— Exercise —
Would you retype, exactly and without the pictures, the lines between the line holding "What Blender Python" and the line holding "rnd = random.Random(7)", inclusive, and nothing else?

Scene modeling code data:
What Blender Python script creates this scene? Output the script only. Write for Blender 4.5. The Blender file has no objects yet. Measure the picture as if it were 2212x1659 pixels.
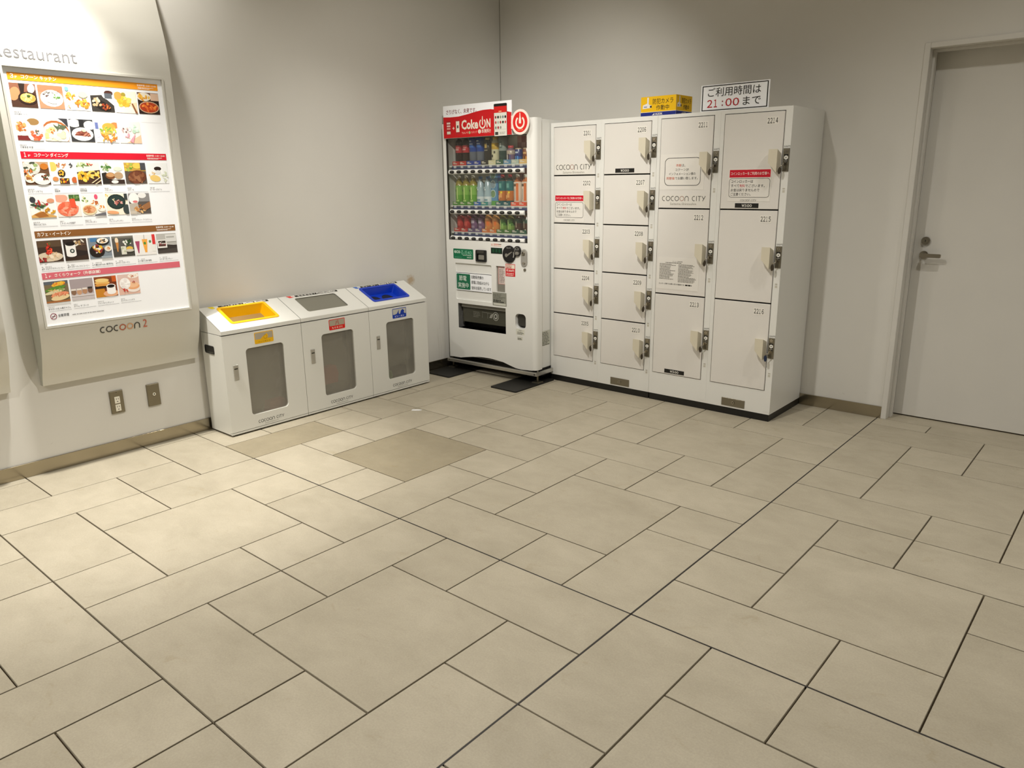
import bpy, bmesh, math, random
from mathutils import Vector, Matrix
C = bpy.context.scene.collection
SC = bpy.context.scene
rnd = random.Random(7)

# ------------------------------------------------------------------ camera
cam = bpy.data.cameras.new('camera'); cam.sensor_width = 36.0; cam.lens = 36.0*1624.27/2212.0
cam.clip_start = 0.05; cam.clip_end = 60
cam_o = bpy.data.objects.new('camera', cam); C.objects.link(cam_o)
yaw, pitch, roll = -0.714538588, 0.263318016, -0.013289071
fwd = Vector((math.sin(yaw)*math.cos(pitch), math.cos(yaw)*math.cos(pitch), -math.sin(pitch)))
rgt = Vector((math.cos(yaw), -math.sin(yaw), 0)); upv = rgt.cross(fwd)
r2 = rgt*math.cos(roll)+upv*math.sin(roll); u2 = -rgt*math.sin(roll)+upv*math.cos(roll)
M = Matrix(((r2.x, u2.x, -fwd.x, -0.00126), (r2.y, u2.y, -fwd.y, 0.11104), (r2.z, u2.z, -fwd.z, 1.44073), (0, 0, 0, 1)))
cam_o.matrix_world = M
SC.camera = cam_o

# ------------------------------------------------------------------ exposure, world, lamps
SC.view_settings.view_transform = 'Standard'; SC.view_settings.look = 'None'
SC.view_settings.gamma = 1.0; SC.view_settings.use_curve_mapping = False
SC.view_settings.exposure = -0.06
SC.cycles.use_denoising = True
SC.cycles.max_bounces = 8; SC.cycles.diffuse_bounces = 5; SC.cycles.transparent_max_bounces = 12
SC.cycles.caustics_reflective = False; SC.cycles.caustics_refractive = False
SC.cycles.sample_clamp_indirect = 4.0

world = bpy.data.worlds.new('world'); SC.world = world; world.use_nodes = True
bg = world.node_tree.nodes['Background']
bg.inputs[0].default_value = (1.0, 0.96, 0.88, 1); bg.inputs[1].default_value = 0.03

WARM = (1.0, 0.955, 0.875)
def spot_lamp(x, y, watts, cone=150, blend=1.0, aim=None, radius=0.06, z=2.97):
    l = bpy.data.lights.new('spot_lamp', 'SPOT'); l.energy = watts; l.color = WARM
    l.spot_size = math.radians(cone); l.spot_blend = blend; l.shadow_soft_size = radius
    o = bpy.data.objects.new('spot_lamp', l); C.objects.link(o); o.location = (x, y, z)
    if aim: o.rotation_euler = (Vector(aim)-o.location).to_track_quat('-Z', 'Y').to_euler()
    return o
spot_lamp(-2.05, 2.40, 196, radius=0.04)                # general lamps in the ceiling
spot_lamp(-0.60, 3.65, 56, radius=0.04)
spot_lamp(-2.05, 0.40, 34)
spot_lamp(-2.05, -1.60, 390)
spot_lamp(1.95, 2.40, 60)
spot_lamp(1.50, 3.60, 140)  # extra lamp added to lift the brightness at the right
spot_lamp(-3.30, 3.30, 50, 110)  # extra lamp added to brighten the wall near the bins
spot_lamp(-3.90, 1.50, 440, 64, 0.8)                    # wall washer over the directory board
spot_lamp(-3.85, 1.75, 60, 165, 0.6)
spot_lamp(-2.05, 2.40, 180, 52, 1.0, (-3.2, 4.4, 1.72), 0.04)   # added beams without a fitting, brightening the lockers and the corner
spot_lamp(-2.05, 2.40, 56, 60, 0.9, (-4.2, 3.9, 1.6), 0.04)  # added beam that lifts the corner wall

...

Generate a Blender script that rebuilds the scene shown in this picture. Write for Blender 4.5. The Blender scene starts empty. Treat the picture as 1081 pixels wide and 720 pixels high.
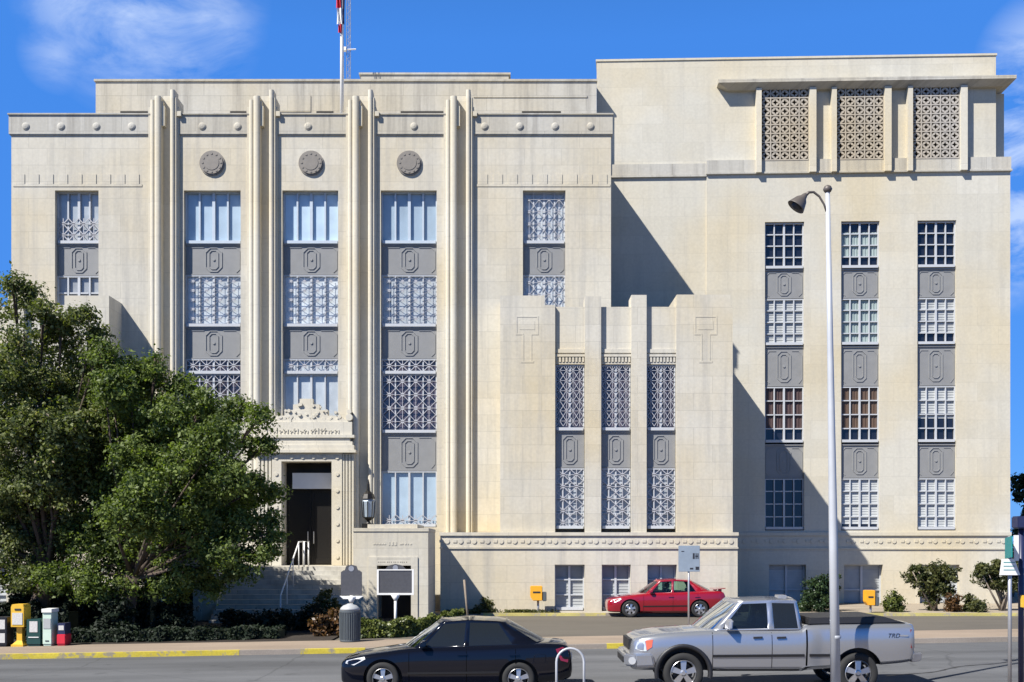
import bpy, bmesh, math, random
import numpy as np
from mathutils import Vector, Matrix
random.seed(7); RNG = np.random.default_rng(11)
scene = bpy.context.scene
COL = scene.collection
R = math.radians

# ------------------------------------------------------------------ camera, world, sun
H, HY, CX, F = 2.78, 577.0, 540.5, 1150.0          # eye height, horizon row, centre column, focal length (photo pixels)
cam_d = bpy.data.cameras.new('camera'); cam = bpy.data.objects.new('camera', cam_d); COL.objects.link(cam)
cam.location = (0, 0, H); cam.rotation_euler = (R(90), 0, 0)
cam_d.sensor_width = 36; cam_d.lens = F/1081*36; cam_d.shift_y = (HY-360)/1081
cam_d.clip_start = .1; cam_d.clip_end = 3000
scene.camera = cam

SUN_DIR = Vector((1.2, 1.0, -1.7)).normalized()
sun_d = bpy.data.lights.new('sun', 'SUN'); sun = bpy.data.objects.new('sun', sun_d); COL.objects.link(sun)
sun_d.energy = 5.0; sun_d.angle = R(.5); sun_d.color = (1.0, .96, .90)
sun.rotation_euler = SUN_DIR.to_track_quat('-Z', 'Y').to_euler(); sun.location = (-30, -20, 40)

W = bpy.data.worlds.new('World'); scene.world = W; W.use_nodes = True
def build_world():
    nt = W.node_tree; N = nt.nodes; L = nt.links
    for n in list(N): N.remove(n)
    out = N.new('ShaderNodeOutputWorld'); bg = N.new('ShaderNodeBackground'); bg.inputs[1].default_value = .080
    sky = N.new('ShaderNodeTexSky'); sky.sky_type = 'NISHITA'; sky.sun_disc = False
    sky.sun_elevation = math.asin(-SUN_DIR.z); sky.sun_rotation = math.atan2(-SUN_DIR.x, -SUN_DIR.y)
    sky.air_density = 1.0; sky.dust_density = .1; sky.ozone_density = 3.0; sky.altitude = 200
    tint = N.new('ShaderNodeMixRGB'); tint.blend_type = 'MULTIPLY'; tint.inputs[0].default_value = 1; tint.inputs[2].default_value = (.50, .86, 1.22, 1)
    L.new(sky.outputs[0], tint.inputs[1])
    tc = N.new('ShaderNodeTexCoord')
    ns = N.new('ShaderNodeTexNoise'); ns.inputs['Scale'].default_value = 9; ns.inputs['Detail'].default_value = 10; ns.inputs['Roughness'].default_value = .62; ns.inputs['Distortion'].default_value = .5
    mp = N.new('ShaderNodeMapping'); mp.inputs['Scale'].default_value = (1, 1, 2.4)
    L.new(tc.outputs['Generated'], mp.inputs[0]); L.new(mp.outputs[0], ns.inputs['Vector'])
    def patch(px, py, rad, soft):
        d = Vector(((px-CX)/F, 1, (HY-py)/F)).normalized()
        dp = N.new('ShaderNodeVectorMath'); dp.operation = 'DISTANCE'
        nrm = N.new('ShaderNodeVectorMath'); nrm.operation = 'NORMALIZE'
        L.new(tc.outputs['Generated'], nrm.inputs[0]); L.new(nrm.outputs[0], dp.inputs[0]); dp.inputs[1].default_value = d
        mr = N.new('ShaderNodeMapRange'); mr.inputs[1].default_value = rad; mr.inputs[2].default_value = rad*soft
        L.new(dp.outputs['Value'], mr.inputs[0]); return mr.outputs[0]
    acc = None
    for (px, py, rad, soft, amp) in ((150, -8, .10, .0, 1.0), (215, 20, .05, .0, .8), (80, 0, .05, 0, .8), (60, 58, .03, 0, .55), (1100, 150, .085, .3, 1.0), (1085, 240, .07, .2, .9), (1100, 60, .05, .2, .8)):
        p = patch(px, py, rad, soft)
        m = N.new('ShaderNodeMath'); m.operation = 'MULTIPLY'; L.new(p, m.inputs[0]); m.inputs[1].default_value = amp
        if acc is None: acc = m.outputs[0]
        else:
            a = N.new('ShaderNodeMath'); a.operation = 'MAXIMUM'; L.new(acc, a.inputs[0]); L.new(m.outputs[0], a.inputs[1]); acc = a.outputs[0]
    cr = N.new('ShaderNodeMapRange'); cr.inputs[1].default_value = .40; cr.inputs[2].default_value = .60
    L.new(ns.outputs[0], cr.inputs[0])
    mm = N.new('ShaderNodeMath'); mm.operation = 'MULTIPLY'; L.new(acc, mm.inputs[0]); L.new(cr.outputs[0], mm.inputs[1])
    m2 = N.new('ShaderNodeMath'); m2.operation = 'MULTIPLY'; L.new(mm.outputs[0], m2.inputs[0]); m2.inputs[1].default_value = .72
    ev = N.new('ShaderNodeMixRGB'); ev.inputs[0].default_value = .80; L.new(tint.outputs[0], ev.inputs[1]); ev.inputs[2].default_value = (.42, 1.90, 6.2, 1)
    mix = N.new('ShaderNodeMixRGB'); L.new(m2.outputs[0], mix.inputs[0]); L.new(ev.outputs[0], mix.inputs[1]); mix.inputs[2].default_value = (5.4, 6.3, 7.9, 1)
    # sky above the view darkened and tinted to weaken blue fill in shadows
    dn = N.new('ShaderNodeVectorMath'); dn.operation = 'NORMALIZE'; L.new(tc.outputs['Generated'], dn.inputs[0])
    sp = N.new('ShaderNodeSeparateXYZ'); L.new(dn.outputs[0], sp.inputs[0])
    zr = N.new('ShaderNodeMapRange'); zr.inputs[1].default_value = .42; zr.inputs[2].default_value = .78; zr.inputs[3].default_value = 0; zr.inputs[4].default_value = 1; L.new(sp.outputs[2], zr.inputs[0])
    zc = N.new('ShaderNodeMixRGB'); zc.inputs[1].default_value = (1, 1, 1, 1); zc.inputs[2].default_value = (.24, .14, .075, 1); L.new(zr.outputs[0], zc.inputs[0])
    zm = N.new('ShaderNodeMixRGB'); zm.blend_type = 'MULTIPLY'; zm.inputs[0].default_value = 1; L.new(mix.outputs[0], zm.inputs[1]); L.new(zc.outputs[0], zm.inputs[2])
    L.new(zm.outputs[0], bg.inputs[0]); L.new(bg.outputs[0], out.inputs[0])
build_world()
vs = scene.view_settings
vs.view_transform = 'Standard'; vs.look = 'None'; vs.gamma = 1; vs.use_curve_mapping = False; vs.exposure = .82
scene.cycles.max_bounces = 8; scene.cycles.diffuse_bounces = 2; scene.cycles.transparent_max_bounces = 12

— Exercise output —
What Blender Python script creates this scene? Output the script only. Write for Blender 4.5. The Blender file has no objects yet. Measure the picture as if it were 2212x1659 pixels.
import bpy, bmesh, math, random
from mathutils import Vector, Matrix
C = bpy.context.scene.collection
SC = bpy.context.scene
rnd = random.Random(7)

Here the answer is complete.